Courageous Intention
“You tell life what you want, and life tells you how to get it. When you ask for soulmate love, you must listen if life says, but not with them. When you ask for prosperity, you must listen if life says, but not like this. When you ask for belonging, you must listen if life says, but not here. What feels on the surface like rejection is often redirection. When you ask for a big life, you cannot keep fighting for a smaller one to stay. “
~ Brianna Wiest
A picture of Day 13 from the Pivot Year by Brianna Wiest has been the wallpaper on my phone for over year, and it still hasn’t faded into the background (despite it literally being my background…). It is a continuous reminder of two things I so (too) often forget.
1) You are not in control.
2) Let go with grace. Even when you don’t want to.

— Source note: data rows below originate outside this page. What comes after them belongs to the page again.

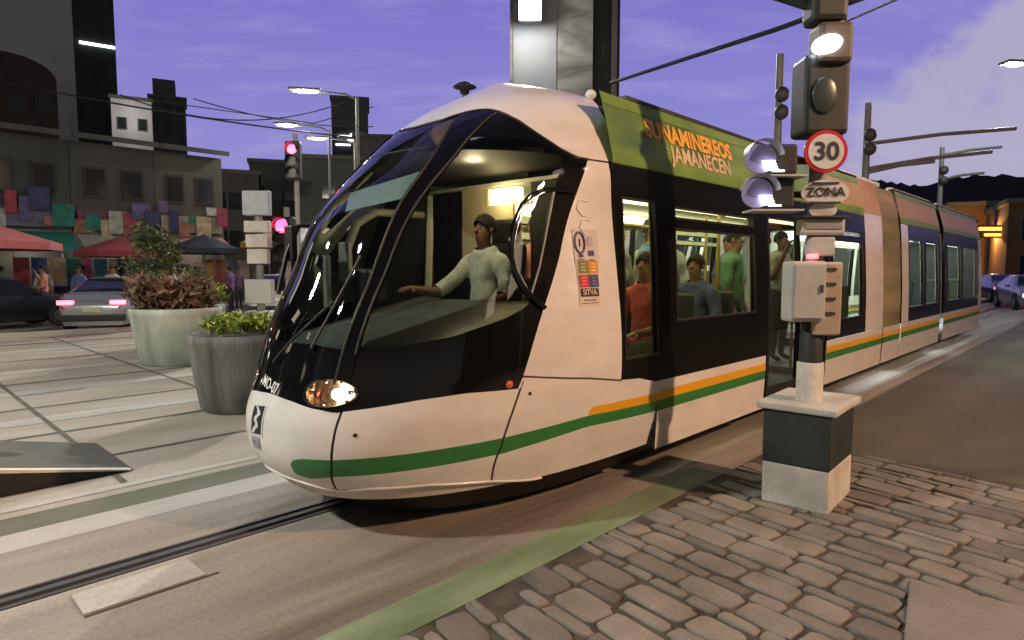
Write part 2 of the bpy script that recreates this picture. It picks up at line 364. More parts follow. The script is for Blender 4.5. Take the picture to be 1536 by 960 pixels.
#======================================================================= TRAM
tram = thing('tram', 'white articulated tram with green and yellow stripes and a lit rounded black glass cab', 'tram', W(0, 0, 0), R(46))
zt = np.array([.25, .45, .7, .95, 1.25, 1.6, 2.0, 2.4, 2.7, 2.9, 3.05, 3.15])
tipv = np.array([1.948, 2.118, 2.157, 2.067, 1.973, 1.802, 1.62, 1.247, .919, .621, .327, .133])
zw = np.array([.25, .6, 2.1, 2.4, 2.6, 2.8, 2.95, 3.08, 3.15]); Wv = np.array([1.06, 1.155, 1.097, 1.076, .996, .888, .703, .4, .102])
PP = (2.506, 2.411); TS = -.5
def herm(x, xp, fp):
    x = np.asarray(x, float); m = np.gradient(fp, xp); i = np.clip(np.searchsorted(xp, x)-1, 0, len(xp)-2); h = xp[i+1]-xp[i]; u = (x-xp[i])/h
    return (2*u**3-3*u**2+1)*fp[i]+(u**3-2*u**2+u)*h*m[i]+(-2*u**3+3*u**2)*fp[i+1]+(u**3-u**2)*h*m[i+1]
def pz(z): u = np.clip((z-.6)/1.8, 0, 1); return PP[0]+(PP[1]-PP[0])*u
def surf(th, z):                      # th in degrees, arrays ok; tram frame
    th = np.radians(th); z = np.asarray(z, float); p = pz(z)
    L = herm(z, zt, tipv)-TS; w = herm(z, zw, Wv)
    t = TS+L*np.abs(np.cos(th))**(2/p); y = w*np.abs(np.sin(th))**(2/p)*np.sign(np.sin(th))
    return np.stack([-t, y, z+0*t], -1)
def snorm(th, z):
    th = np.clip(np.asarray(th, float), -89.6, 89.6); z = np.clip(np.asarray(z, float), .26, 3.13)
    th = np.where(np.abs(th) < .4, .4, th)
    a = surf(th+.3, z)-surf(th-.3, z); b_ = surf(th, z+.008)-surf(th, z-.008)
    n = -np.cross(a, b_); return n/np.linalg.norm(n, axis=-1)[..., None]
def sp(th, z, off=0): return Vector(surf(th, z)+off*snorm(th, z))
def side_th(t, z):                    # th on the near (negative y) side for a distance t ahead of the pillar's rear edge
    p = float(pz(z)); L = float(herm(z, zt, tipv))-TS
    return -math.degrees(math.acos(max(0, min(1, ((t-TS)/L)**(p/2)))))
def front_th(y, z):
    p = float(pz(z)); w = float(herm(z, zw, Wv)); return math.degrees(math.asin(max(-1, min(1, abs(y/w)**(p/2)))))*(1 if y > 0 else -1)
def sside(t, z, off=0): return sp(side_th(t, z), z, off)
def sfront(y, z, off=0): return sp(front_th(y, z), z, off)
# boundary curves in (|th|, z)
I = lambda xs, ys: (lambda x: float(np.interp(x, xs, ys)))
zlow = I([0, 8, 15, 22, 30, 40, 49, 59.3, 60.2, 60.3, 69.5, 76, 80.8, 86, 90], [.88, .865, .84, .825, .85, .885, .905, .90, .90, .972, .925, .885, .855, .835, .77])
zskirt = I([0, 8, 19, 29, 42, 55, 63, 90], [.375, .365, .33, .35, .345, .30, .245, .2])
ztop = I([0, 4.5, 12, 15, 20, 25, 29, 33, 38, 44, 50, 55, 60, 65.5, 70, 90], [2.665, 2.675, 2.69, 2.715, 2.74, 2.752, 2.75, 2.735, 2.70, 2.65, 2.58, 2.52, 2.46, 2.412, 2.407, 2.407])
pfront = I([.9, .972, 1.385, 1.75, 2.115, 2.39, 2.45], [59.6, 60.2, 63, 65.8, 67.8, 68.8, 69])
apL = I([.8, 1.03, 1.345, 1.64, 1.9, 2.21, 2.5, 2.715, 2.8], [18.7, 19.2, 20, 20.6, 21.8, 21.6, 20, 17.8, 17]); apR = I([.8, 1.235, 1.5, 1.74, 1.99, 2.25, 2.495, 2.725, 2.8], [23, 23.5, 23.9, 25.2, 26.9, 27.9, 29.2, 33, 34])
wsb = I([0, 10, 18, 25], [1.195, 1.2, 1.18, 1.18]); swb = I([20, 33, 44.5, 55, 60.5, 70], [1.195, 1.195, 1.245, 1.34, 1.43, 1.5])
swrear = I([1.2, 1.47, 1.66, 1.88, 2.145, 2.5, 2.75], [59.2, 59.5, 60.8, 61.6, 61.8, 60.5, 58])
rrear = I([2.40, 2.5, 2.6, 2.68, 2.715, 2.75, 2.85, 2.95, 3.03, 3.15], [.0, -.03, -.08, -.13, -.12, -.10, -.14, -.25, -.40, -.46])
def tof(th, z): return -float(surf(th, z)[0])
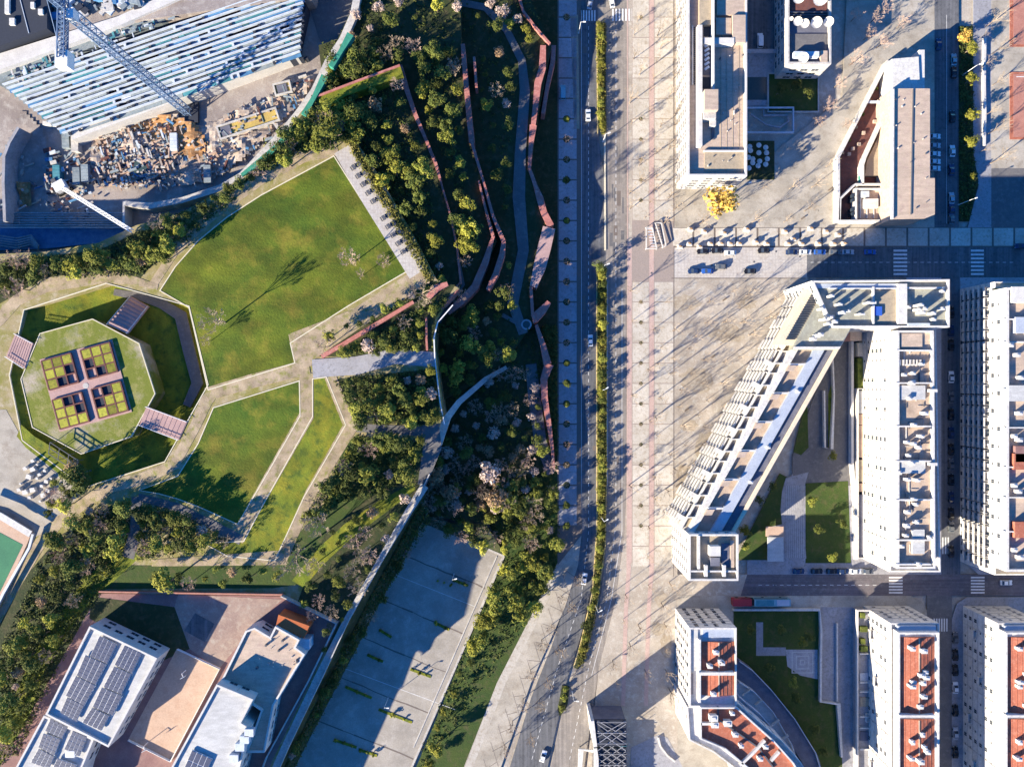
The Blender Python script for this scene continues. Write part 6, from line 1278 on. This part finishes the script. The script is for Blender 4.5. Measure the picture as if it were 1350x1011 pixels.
for i,(x,y,c_,l_) in enumerate(((926,332,'black','black car first in the row under the planters'),(945,331,'black','black car behind the first one under the planters'),(962,334,'white','white car in the row under the planters'),(1006,331,'black','lone black car past the white one under the planters'),(914,358,'navy','navy car parked low by the plaza edge'),(932,358,'blue','blue car between navy car and grey car'),(950,352,'grey','grey car at the end of the low row'),(988,358,'black','black car alone on the sunlit end of the cross street'),(1344,325,'navy','navy car at the photo border on the cross street'))): car(c_, x, y, 180, l_)
for i,(y,c_) in enumerate(zip((412,436,455,497,524,546,570,592,612,632,655,676,694,726),('black','navy','black','white','grey','black','navy','black','grey','black','navy','black','grey','black'))): car(c_, 1252.5, y, 90, f"{c_} car, {nth(i+1)} from the top in the shaded street by the long wing")
for i,(x,c_) in enumerate(((1052,'navy'),(1076,'black'),(1096,'black'),(1110,'navy'),(1127,'white'),(1143,'grey'))): car(c_, x, 752, 0, f"{c_} car, {nth(i+1)} of the line under the courtyard, counted from the end block", z=.19)
car('white',1325,767,0,'white car driving alone past the last crosswalk',z=.12)
for i,(y,c_) in enumerate(((840,'grey'),(862,'black'),(882,'black'),(905,'white'),(935,'black'),(965,'silver'),(990,'black'))): car(c_, 1258, y, 90, f"{c_} car, {nth(i+1)} from the top between the two tiled blocks")
car('grey',986,790,0,'grey car hidden at the tail of the coach',z=.17) if 0 else None
# articulated coach
t = thing('articulated_bus', 'long pale blue coach with a dark red rear roof beside the courtyard wall', 'bus', P(1001,791,.17), 0); 
def bus_part(x0, x1, m, nm): obj(nm, MB().box(((x0+x1)/2,0,1.75),(x1-x0,2.5,2.7)), m, t)
bus_part(-10.6,-3.8,'paint_red','rear_section'); obj('bellows', MB().box((-3.3,0,1.6),(1.0,2.2,2.4)), 'rubber', t); bus_part(-2.8,10.4,'paint_teal','front_section'); obj('roof_panel', MB().box((1,0,3.14),(6.5,2.1,.1)), 'formwork_teal', t); obj('roof_panel', MB().box((7.6,0,3.14),(4.6,2.1,.12)), 'roof_blue', t)
obj('windscreen', MB().box((10.43,0,2.0),(.08,2.2,1.3)), 'window_glass', t)
for s in (-1,1): obj('side_window', MB().box((3.5,s*1.26,2.2),(12,.05,.9)).box((-7.2,s*1.26,2.2),(6,.05,.9)), 'window_glass', t)
for x in (-8.5,-5,1,7.5):
    for s in (-1,1): put('wheel', WME, (x,s*1.2,.48), 0, t, 1.5)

Letting go sounds liberating, wise, and easy when it comes to the things that don’t fit into our plan – the things that can be written off in later chapters as lessons learned, speed bumps we encountered, near misses that almost derailed us on our clear path to the life we want.
Letting go of the places and things we love, the relationships and work we have invested ourselves into, the ones that have helped form our present, the ones we were sure would be a part of our future – THAT is not so easy.
Accepting that some places are only home to part of the story, that some experiences don’t stretch beyond that one chapter, and that some people only make an appearance in the prologue – especially when they are the places, experiences, and relationships we have cherished the most and worked the hardest for - that takes courage. That can be scary – and painful. But intentionally letting go of what is gone - and of the boundaries, rules, and expectations that so often cause us to feel tied to them - frees up space for what is here.
What new creative ideas would rise to the surface if you freed yourself from “the plan”? Instead of continuing to struggle with the failing project you’ve put so much time, energy, blood, sweat, tears – so much of yourself – into, could you admit to others what you’ve been thinking to yourself, “this isn’t working”? Cut your losses, chalk it up to sunk costs and lessons learned?
What dreams could grow into reality if you took your blinders off and let go of that old goal? Instead of continuing to chase the ultimate promotion, the title that you’ve focused on your entire career and made so many sacrifices for - what if you accept that you’ll never make it? Accept that the promotion will never be yours, or accept that once it is, you won’t have “made it”. That it could actually come with a sense of “is this it?” and regret for those sacrifices you made and what could have been instead. Letting go doesn’t have to mean stepping out of the running for the promotion (although it might), it means accepting you cannot control that decision. You could do everything right, you could be the “perfect” person for the role because of your efforts – and you still might not land in that chair. What would you do differently today if you knew you wouldn’t achieve that goal?
What about that person… that mentor you can’t seem to pin down anymore, that “almost love” that felt like it must be destined to go the distance, that soured friendship torturing you with its lack of closure… Instead of chasing, regretting, or fretting over what went wrong – what if you let it go? What if you appreciate it for what it was and accept that it is no longer? What relationships with people who are in your life today could you put that time and energy toward? How much lighter would you feel?
It’s miserable to continue to struggle with failing plans, places we have outgrown, goals that seem to always be just beyond your reach, or relationships you wish you could hold onto – but it’s painful to let go of them instead. So, you choose to stay the course despite the misery – because at least that choice is comfortable.
The other choice, letting go, is a choice to first mourn what once was or could have been. It is a choice to release yourself from expectations, admit defeat, and live with whatever they will think of you.
But… if you have the courage to intentionally choose all of that – you get new choices, choices that are here in front of you, right now.